WITH 2020 IN MIND, VISITS TO IOWA BEGIN
Bloomberg made his first foray of the 2020 campaign to Iowa on Tuesday, though he was by no means the earliest bird to the state with the first nominating contest. With the state’s caucuses still 14 months away, the website Iowa Starting Line has tracked more than two dozen potential Democratic contenders who have already visited.
A billionaire philanthropist, Bloomberg arrived for four appearances in Iowa after playing a major financial role in his party’s broad midterm successes. The largess included a $250,000 donation to the Iowa Democratic Party for its statewide campaigns, said Matt Paul, an Iowa operative who helped arrange Bloomberg’s visit.
Some of Bloomberg’s policies as mayor of New York, such as support for stop-and-frisk policing and opposition to Wall Street regulations, are at cross-purposes with progressives in his party, who have a large influence in Iowa.
But Paul, who directed Clinton’s Iowa campaign in 2016, played down those conflicts. He said Iowa Democrats were looking for the candidate who could best make Trump a one-term president.
“What matters most to them is winning,” he said. “I think ’16 may have been a race about the résumé; ’20 is going to be about victory.”
Once a competitive battleground in presidential elections, Iowa was won decisively by Trump in 2016, sending Democrats into a deep funk. The 2018 midterms brought them partial redemption. Democrats flipped two congressional seats, although their nominee for governor lost to the incumbent Republican, Kim Reynolds.
The 2018 election underscored Democrats’ weakness outside of major cities and university towns.

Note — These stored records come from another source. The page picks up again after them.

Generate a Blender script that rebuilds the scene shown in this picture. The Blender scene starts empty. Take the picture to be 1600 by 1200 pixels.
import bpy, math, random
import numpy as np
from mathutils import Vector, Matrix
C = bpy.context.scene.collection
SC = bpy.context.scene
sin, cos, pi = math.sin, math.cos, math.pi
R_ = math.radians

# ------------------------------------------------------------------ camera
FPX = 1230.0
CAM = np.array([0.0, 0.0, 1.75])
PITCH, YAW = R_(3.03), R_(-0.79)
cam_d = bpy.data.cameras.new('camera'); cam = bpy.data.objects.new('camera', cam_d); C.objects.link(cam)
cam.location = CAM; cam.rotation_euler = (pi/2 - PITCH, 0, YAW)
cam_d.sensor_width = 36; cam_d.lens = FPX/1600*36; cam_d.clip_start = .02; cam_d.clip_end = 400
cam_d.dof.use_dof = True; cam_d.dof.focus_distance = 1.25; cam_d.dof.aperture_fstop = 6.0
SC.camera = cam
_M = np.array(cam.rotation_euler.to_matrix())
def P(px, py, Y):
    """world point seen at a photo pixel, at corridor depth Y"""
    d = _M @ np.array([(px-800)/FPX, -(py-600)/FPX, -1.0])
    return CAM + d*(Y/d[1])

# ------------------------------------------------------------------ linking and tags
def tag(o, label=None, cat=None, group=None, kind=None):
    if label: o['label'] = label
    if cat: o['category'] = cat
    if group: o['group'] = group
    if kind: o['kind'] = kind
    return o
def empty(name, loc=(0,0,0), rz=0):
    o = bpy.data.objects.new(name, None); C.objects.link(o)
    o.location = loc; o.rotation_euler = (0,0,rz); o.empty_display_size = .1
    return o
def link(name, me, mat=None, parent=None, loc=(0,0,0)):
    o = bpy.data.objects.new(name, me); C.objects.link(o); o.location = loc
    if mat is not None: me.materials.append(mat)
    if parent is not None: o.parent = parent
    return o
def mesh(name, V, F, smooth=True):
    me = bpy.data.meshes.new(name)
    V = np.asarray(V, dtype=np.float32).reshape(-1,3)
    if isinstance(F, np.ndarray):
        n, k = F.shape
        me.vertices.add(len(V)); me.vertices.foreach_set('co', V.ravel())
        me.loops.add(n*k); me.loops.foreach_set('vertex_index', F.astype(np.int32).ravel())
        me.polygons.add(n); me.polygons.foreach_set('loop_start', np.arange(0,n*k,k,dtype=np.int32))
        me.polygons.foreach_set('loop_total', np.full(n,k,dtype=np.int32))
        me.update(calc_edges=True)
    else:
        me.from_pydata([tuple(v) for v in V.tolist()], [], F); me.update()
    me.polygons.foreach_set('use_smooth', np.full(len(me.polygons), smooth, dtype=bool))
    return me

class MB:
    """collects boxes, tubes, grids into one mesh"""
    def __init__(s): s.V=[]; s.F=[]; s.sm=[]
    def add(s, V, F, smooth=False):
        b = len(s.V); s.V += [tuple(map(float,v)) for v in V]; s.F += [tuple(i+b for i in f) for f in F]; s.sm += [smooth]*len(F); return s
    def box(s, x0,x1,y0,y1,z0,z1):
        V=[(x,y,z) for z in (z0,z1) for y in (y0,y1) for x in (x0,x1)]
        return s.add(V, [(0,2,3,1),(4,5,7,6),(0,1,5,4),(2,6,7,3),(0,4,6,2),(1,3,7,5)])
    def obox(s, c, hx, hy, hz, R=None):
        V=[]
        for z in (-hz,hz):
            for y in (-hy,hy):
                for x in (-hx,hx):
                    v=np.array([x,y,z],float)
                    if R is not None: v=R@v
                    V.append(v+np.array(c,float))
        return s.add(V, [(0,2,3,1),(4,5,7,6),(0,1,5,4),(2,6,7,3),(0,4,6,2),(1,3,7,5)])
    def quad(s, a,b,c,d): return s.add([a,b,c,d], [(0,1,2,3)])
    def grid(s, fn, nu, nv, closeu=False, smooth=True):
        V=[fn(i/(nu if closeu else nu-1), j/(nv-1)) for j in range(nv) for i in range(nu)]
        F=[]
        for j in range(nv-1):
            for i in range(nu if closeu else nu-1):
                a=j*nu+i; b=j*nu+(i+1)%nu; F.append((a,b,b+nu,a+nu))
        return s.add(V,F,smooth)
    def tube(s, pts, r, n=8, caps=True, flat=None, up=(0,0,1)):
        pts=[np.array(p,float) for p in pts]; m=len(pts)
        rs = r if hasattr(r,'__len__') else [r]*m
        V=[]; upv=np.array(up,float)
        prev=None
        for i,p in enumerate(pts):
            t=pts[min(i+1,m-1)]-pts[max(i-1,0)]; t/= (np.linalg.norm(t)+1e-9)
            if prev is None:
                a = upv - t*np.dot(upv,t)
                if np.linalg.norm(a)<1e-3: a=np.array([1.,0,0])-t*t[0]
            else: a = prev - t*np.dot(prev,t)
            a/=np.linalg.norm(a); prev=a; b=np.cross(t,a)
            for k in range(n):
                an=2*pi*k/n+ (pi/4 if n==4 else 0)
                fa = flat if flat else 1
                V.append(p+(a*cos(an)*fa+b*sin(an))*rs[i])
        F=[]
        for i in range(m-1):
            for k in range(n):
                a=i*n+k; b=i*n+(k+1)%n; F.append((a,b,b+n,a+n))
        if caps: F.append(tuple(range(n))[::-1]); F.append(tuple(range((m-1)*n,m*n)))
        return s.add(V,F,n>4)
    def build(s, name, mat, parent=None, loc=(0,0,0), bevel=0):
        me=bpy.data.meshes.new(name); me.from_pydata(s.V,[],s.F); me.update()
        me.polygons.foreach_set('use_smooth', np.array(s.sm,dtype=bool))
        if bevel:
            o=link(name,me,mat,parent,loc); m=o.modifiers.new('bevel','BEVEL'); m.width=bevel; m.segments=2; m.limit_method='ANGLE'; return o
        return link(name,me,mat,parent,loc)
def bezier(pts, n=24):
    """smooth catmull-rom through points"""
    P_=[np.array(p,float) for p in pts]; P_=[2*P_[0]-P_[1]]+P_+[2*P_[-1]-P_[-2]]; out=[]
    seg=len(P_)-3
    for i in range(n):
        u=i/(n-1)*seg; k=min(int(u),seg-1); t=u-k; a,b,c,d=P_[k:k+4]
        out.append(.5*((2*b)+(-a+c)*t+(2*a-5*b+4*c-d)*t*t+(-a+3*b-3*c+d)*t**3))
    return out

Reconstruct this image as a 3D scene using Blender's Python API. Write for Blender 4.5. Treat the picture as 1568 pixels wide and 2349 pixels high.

Pete D’alessandro, a top Iowa adviser to Sen. Bernie Sanders in the 2016 caucuses, said Bloomberg would not have any problem appealing to progressives. His challenge, like that of all Democratic contenders, would come in second-tier cities like Davenport and Marshalltown, blue-collar strongholds that fell fully under Trump’s sway in 2016.
“Mike Bloomberg would do very well in Des Moines,” D’alessandro said. “So would Bernie Sanders or Joe Biden or whoever. But how does Mike Bloomberg do in the small cities?
“Is he willing to not get into a limo, but get in a Jeep and drive to Marshalltown? That’s a lot of work.”
Bloomberg had a jam-packed schedule on his one-day visit. He toured an electrical contractor that installs solar panels, and he was scheduled to meet with students at a community college studying wind technology. In the evening he planned to meet in Des Moines with Moms Demand Action, the gun-control group he supports financially, and to preview a climate change movie he bankrolled, “Paris to Pittsburgh.”
With Trump facing vulnerability for an incumbent and no clear Democratic front-runner, Bloomberg cannot even claim to be the sole candidate capable of self-funding in a crowded field. Billionaire environmentalist Tom Steyer is also taking a look at a run.
The field of potential 2020 Democrats highlighting climate change as a central issue is also crowded.
On Monday, Sanders led a town hall event on climate change that was broadcast on social media from Washington, in which he called global warming “the great crisis facing our planet and facing humanity.”
It is an issue that especially concerns young people, who flexed their muscles in the midterms, turning out in higher numbers than in any off-year election in the past quarter-century, according to one estimate.
On the second issue he is most passionate about, gun safety, Bloomberg took a stance that might make it hard for many moderate Iowans to follow him.
“I think if you have children at home, maybe you shouldn’t have a gun,” he said. “That’s just too dangerous.”